Tales Of Tora Bora
CBS News National Security Correspondent David Martin traveled with U.S. special forces scouring the Tora Bora region of Afghanistan for caves used by Osama bin Laden and his al-Qaida fighters. Martin's account of the operation follows:
One of the many lessons you learn over and over in journalism is that there is no substitute for being there and walking the ground. After nearly three months of covering the war in Afghanistan from the Pentagon I finally got a chance to walk the ground, and the reality was very different than I expected.
I went into Tora Bora with U.S. special forces - the first time reporters have been allowed to accompany them in Afghanistan. They are in Tora Bora searching for caves used by Osama bin Laden and his al-Qaidah fighters, and they are finding the search for caves as frustrating as the search for bin Laden himself.
The special forces just aren't finding many caves, and they aren't finding any caves that resemble the multi-level underground complexes bin Laden was thought to have built in Tora Bora.
The biggest cave found so far is 60 feet long, ten feet high and ten feet wide. That cave had been attacked by a B-52, but it was undamaged except for a pile of debris at the entrance. In fact, all the caves I saw were largely untouched by the bombing.
The caves are built into the sides of the valleys. To fight, bin Laden's men had to leave the shelter of the caves and climb up to the ridge lines where they could command the high ground against the advancing anti-Taliban fighters.
On the ridges, they were exposed to the American air strikes and you could see the craters left by the bombs as they marched their way through the al-Qaida positions.
On one ridge hit by cluster bombs, all the trees had been cut off just above ground level. Despite all the destruction, there was no sign of bodies and no sign of fresh graves. One explanation is that the al-Qaida fighters had already abandoned their fighting positions by the time the bombers arrived overhead.
The special forces are popularly known as the green berets, but in Afghanistan they are not wearing berets or anything else that could be called a uniform. Most of them are dressed in blue jeans and baseball caps and have let their beards grow. Some of them are dressed in Afghan garb. They are not trying to fool anyone, just keep as low a profile as possible.
They have taken over an abandoned school house as their base of operations. In the room used as the command post, the walls were papered with reconnaissance photographs of suspected caves, usually a suspicious looking shadow on the side of a hill.
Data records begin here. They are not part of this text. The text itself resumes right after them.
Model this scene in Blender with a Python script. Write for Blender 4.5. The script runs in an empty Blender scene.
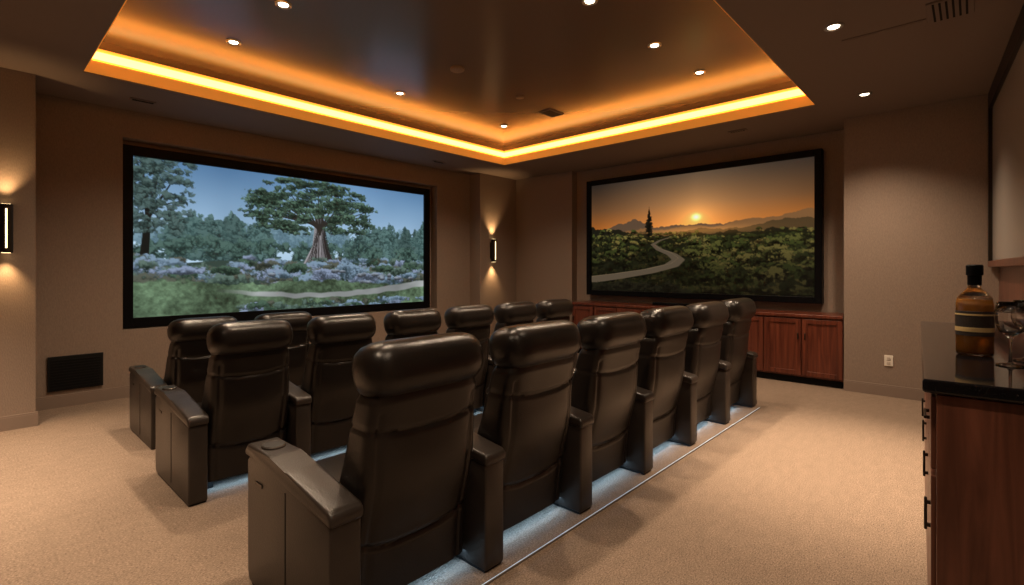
import bpy, bmesh, math, random
import numpy as np
from mathutils import Vector, Matrix
random.seed(3); rng=np.random.RandomState(7)
scene=bpy.context.scene
col=scene.collection
scene.view_settings.view_transform='Standard'

# ---------------------------------------------------------------- materials
def newmat(name):
    m=bpy.data.materials.new(name); m.use_nodes=True
    nt=m.node_tree; b=nt.nodes['Principled BSDF']
    return m,nt,b
def mat(name,c,rough=0.6,metal=0.0,bump=0.0,bscale=80,var=0.0,vscale=5,spec=0.5,coat=0.0,stretch=None):
    m,nt,b=newmat(name)
    b.inputs['Base Color'].default_value=(*c,1)
    b.inputs['Roughness'].default_value=rough
    b.inputs['Metallic'].default_value=metal
    b.inputs['Specular IOR Level'].default_value=spec
    b.inputs['Coat Weight'].default_value=coat
    tc=nt.nodes.new('ShaderNodeTexCoord')
    src=tc.outputs['Object']
    if stretch:
        mp=nt.nodes.new('ShaderNodeMapping'); mp.inputs['Scale'].default_value=stretch
        nt.links.new(src,mp.inputs['Vector']); src=mp.outputs['Vector']
    if bump>0:
        n=nt.nodes.new('ShaderNodeTexNoise'); n.inputs['Scale'].default_value=bscale; n.inputs['Detail'].default_value=3
        bp=nt.nodes.new('ShaderNodeBump'); bp.inputs['Strength'].default_value=bump; bp.inputs['Distance'].default_value=0.01
        nt.links.new(src,n.inputs['Vector'])
        nt.links.new(n.outputs['Fac'],bp.inputs['Height']); nt.links.new(bp.outputs['Normal'],b.inputs['Normal'])
    if var>0:
        n=nt.nodes.new('ShaderNodeTexNoise'); n.inputs['Scale'].default_value=vscale; n.inputs['Detail'].default_value=4
        r=nt.nodes.new('ShaderNodeValToRGB')
        r.color_ramp.elements[0].position=0.3; r.color_ramp.elements[1].position=0.7
        r.color_ramp.elements[0].color=(*[x*(1-var) for x in c],1)
        r.color_ramp.elements[1].color=(*[min(1,x*(1+var)) for x in c],1)
        nt.links.new(src,n.inputs['Vector'])
        nt.links.new(n.outputs['Fac'],r.inputs['Fac']); nt.links.new(r.outputs['Color'],b.inputs['Base Color'])
    return m
def emat(name,c,s):
    m,nt,b=newmat(name)
    b.inputs['Base Color'].default_value=(*c,1)
    b.inputs['Emission Color'].default_value=(*c,1)
    b.inputs['Emission Strength'].default_value=s
    return m
def wood(name,c1,c2,rough=0.3,axis='Z',scale=1.0):
    m,nt,b=newmat(name)
    tc=nt.nodes.new('ShaderNodeTexCoord'); mp=nt.nodes.new('ShaderNodeMapping')
    s=[14*scale,14*scale,14*scale]; s['XYZ'.index(axis)]=0.9*scale
    mp.inputs['Scale'].default_value=s
    n=nt.nodes.new('ShaderNodeTexNoise'); n.inputs['Scale'].default_value=1.6; n.inputs['Detail'].default_value=6; n.inputs['Distortion'].default_value=0.8
    r=nt.nodes.new('ShaderNodeValToRGB')
    r.color_ramp.elements[0].position=0.32; r.color_ramp.elements[0].color=(*c1,1)
    r.color_ramp.elements[1].position=0.7; r.color_ramp.elements[1].color=(*c2,1)
    nt.links.new(tc.outputs['Object'],mp.inputs['Vector']); nt.links.new(mp.outputs['Vector'],n.inputs['Vector'])
    nt.links.new(n.outputs['Fac'],r.inputs['Fac']); nt.links.new(r.outputs['Color'],b.inputs['Base Color'])
    b.inputs['Roughness'].default_value=rough
    return m

M_wall=mat('wall_fabric_taupe',(0.250,0.186,0.145),0.8,bump=0.25,bscale=1.0,var=0.10,vscale=1.0,stretch=(150,150,45))
M_soffit=mat('soffit_paint',(0.205,0.150,0.120),0.7,bump=0.08,bscale=60)
M_ceil=mat('tray_ceiling_gloss',(0.110,0.084,0.073),0.22,bump=0.02,bscale=4,spec=0.6)
M_base=mat('baseboard_paint',(0.23,0.17,0.135),0.5)
M_black=mat('black_frame',(0.003,0.003,0.004),0.45,spec=0.12)
M_blackmatte=mat('black_matte',(0.006,0.006,0.006),0.7,spec=.2)
M_leather=mat('dark_leather',(0.0105,0.0078,0.0066),0.29,bump=0.12,bscale=170,var=0.15,vscale=9,spec=0.46)
M_leather2=mat('arm_leather',(0.028,0.0215,0.018),0.33,bump=0.12,bscale=150,var=0.12,vscale=7,spec=0.5)
M_plastic=mat('chair_base_plastic',(0.005,0.005,0.005),0.5)
M_chrome=mat('brushed_metal',(0.45,0.42,0.4),0.3,metal=1.0)
M_bronze=mat('dark_bronze',(0.03,0.022,0.016),0.4,metal=0.6)
M_ring=mat('cup_ring_metal',(0.09,0.075,0.065),0.35,metal=0.8)
M_cab=wood('mahogany_cabinet',(0.060,0.013,0.007),(0.170,0.045,0.023),0.3)
M_bar=wood('bar_walnut',(0.070,0.023,0.013),(0.185,0.066,0.039),0.35)
M_trim=mat('white_trim',(0.5,0.43,0.37),0.5)
M_ltrim=mat('aluminium_channel',(0.16,0.13,0.11),0.6)
M_white=mat('outlet_plastic',(0.75,0.7,0.62),0.4)
M_led=emat('cove_led',(1.0,0.60,0.19),2.8)
M_halo=emat('cove_amber_halo',(1.0,0.41,0.045),1.4)  # orange falloff around the cove strip, painted as an emissive band
M_uplight=emat('cove_added_uplight',(1.0,0.36,0.05),14)  # unseen emitter added behind the lip to make the ceiling glow
M_fascia=emat('fascia_painted_glow',(0.75,0.27,0.035),0.48)  # fascia is no lamp; cove light on it is put in as emission
M_bulb=emat('bulb_glow',(1.0,0.85,0.62),14)
M_sc=emat('sconce_glow',(1.0,0.72,0.36),4)
M_fled=emat('floor_led',(0.62,0.80,1.0),0.22)
M_ggray=mat('cabinet_glass_gray',(0.34,0.31,0.28),0.25,spec=0.6)

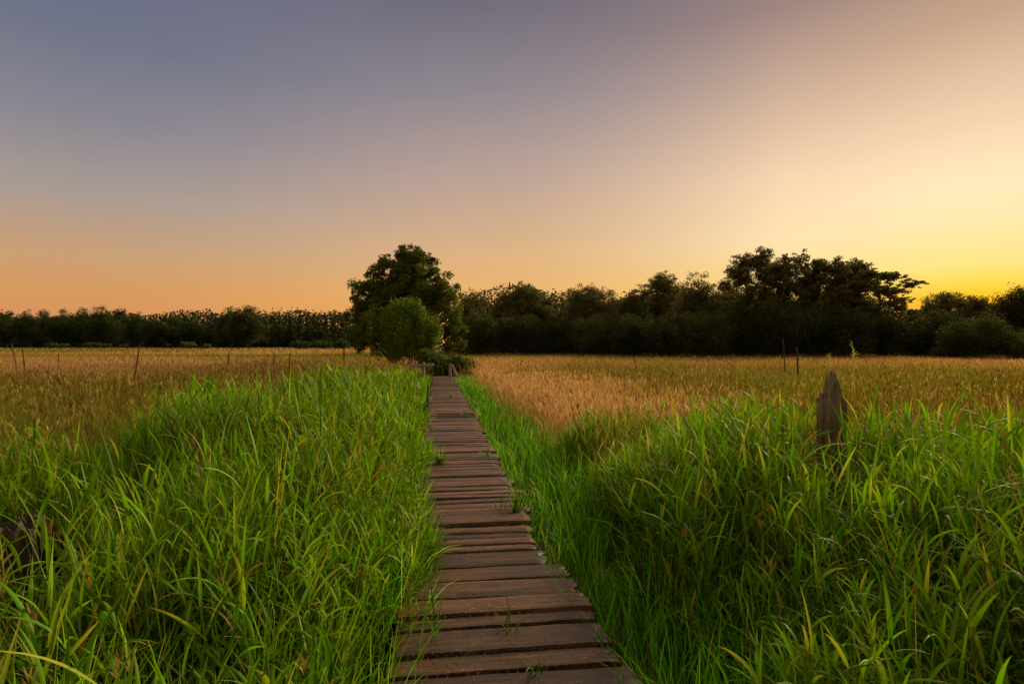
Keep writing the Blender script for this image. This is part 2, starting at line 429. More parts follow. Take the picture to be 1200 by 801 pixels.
def meadow(G, x, y, h, wmul, nseg, pan, panw=1.0):
    s = x - xr(y); sl = xl(y) - x
    rz = reed_zone(x, y)
    jit = (fbm(x * 1.3, y * 0.8, 155) - 0.5) * 1.0 + rng.normal(0, 0.18, len(x))
    k = ((s > np.interp(y, [4, 9, 14, 25, 27], [0.8, 0.95, 0.9, 0.6, -3]) + jit) | (sl > np.interp(y, [0, 8, 20, 26, 27], [1.6, 1.6, 1.2, 0.6, -3]) + jit)) & (rz < 0.62)
    x, y, h = x[k], y[k], h[k]; N = len(x)
    c, gold = meadow_col(x, y, N)
    L = h * (0.6 + 0.55 * rng.random(N)) * (0.5 + 0.95 * fbm(x * 0.9, y * 0.7, 141, 3))
    az = rng.random(N) * 6.283; th0 = np.abs(rng.normal(0.06, 0.09, N)); bend = np.abs(rng.normal(0.25, 0.28, N))
    is_st = rng.random(N) < pan * (0.25 + 0.75 * gold)
    th0 = np.where(is_st, th0 * 0.7, th0); bend = np.where(is_st, bend * 0.4, bend); L = np.where(is_st, L * 1.12, L * 0.85)
    w = (0.004 + 0.004 * rng.random(N)) * wmul
    w = np.where(is_st, w * 0.6, w * 0.85)
    P = blades(G, np.stack([x, y, gz(x, y) - 0.02], -1), L, w, az, th0, bend, c * 0.95, c * np.array([1.1, 1.05, 1.0]), nseg, 1.5, False, None, 1)
    k = np.where(is_st)[0]; n = len(k)
    if n:
        pc = np.array([0.48, 0.285, 0.145]) * (0.7 + 0.55 * rng.random((n, 1))); pc = pc * gold[k][:, None] + c[k] * 1.1 * (1 - gold[k][:, None])
        for q in range(2):
            blades(G, P[k, -1] - np.array([0, 0, 0.05]), 0.10 + 0.10 * rng.random(n), (0.010 + 0.012 * rng.random(n)) * panw, az[k], 0.1 + bend[k], 0.5 * rng.random(n), pc, pc * 1.1, 3, 1, False, q * 1.57 + rng.normal(0, .3, n), 2)

G = Grass()
def wedge(y0, y1, n, power=1.0):
    u = rng.random(n)
    y = (y0 ** (1 - power) + u * (y1 ** (1 - power) - y0 ** (1 - power))) ** (1 / (1 - power)) if power != 1 else y0 * (y1 / y0) ** u
    x = (rng.random(n) * 2 - 1) * (0.97 * y + 1.5)
    return x, y
x, y = wedge(3.8, 13, 140000, 0.2); meadow(G, x, y, np.full(len(x), 0.72), 0.65, 4, 0.45, 0.6)
x, y = wedge(13, 35, 190000, 0.8); meadow(G, x, y, np.full(len(x), 0.62), 1.3, 3, 0.5, 1.2)
# lone taller stems standing out of the meadow
x, y = wedge(4.2, 32, 5200, 0.9)
s_ = x - xr(y); kk = ((s_ > 1.2) | (s_ < -3.2)) & (reed_zone(x, y) < 0.5) & (fbm(x * 0.3, y * 0.3, 181, 2) > 0.42)
x, y = x[kk], y[kk]; N = len(x)
cc = np.where((rng.random(N) < 0.3)[:, None], np.array([0.09, 0.045, 0.02]), np.array([0.33, 0.24, 0.07])) * (0.6 + 0.7 * rng.random((N, 1)))
P = blades(G, np.stack([x, y, gz(x, y) - 0.02], -1), 0.65 + 0.40 * rng.random(N), 0.0035 + 0.00032 * y, rng.random(N) * 6.283, np.abs(rng.normal(0.08, 0.08, N)), np.abs(rng.normal(0.25, 0.25, N)), cc, cc * 1.1, 5, 1.6, False, None, 1)
for q in range(5):
    blades(G, P[:, -1] * (1 - q * 0.06) + P[:, -2] * q * 0.06 + np.array([0, 0, 0.02]), 0.05 + 0.04 * rng.random(N), 0.006 + 0.0005 * y, rng.random(N) * 6.283, 0.2 + 0.3 * rng.random(N), 0.5 * rng.random(N), cc, cc * 1.2, 3, 1, False, None, 2)
o = G.build('meadow_grass', M_dry)
tag(o, 'dry golden and olive meadow grass with seed heads behind the reeds', 'grass', kind='stuff')
G = Grass()
x, y = wedge(35, 185, 150000, 2.0)
N = len(x)
k = np.ones(N, bool)
meadow(G, x, y, np.full(N, 0.45) - 0.05 * (y > 60), 1.0, 2, 0.0) if False else None
c, gold = meadow_col(x, y, N)
blades(G, np.stack([x, y, gz(x, y) - 0.02], -1), 0.26 + 0.26 * rng.random(N), y * 0.0013 * (0.6 + 0.8 * rng.random(N)), rng.random(N) * 6.283,
       np.abs(rng.normal(0.1, 0.12, N)), np.abs(rng.normal(0.4, 0.3, N)), c, c * 1.08, 2, 1.5)
o = G.build('meadow_grass', M_dry)
tag(o, 'distant golden hay meadow reaching to the dark trees', 'grass', kind='stuff')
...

Getting to the caves on the ground can take hours of hard traveling by four wheel drive, by mule and on foot, and the results are often disappointing. The team I was with climbed to 8,000 feet to check out one reported cave and found nothing.
The special forces operate side by side with local anti-Taliban fighters, ho know the terrain but are poorly led, trained and equipped. The U.S. has issued them hundreds of sets of winter jackets and boots but only a handful have trickled down to the troops. The rest are being hoarded by their commanders.
For one mission, a nighttime helicopter assault on a suspected cave located at 10,000 feet, about a third of the Afghan fighters showed up without boots, socks, sleeping bags or even weapons.
The special forces had to rummage through their own dirty laundry to find enough socks for the Afghans to wear. It was the first time any of them had ever been on a helicopter and the main concern was that the Afghans would open fire inside the helicopter.
The mission went off without a hitch, but there was one problem -- no cave.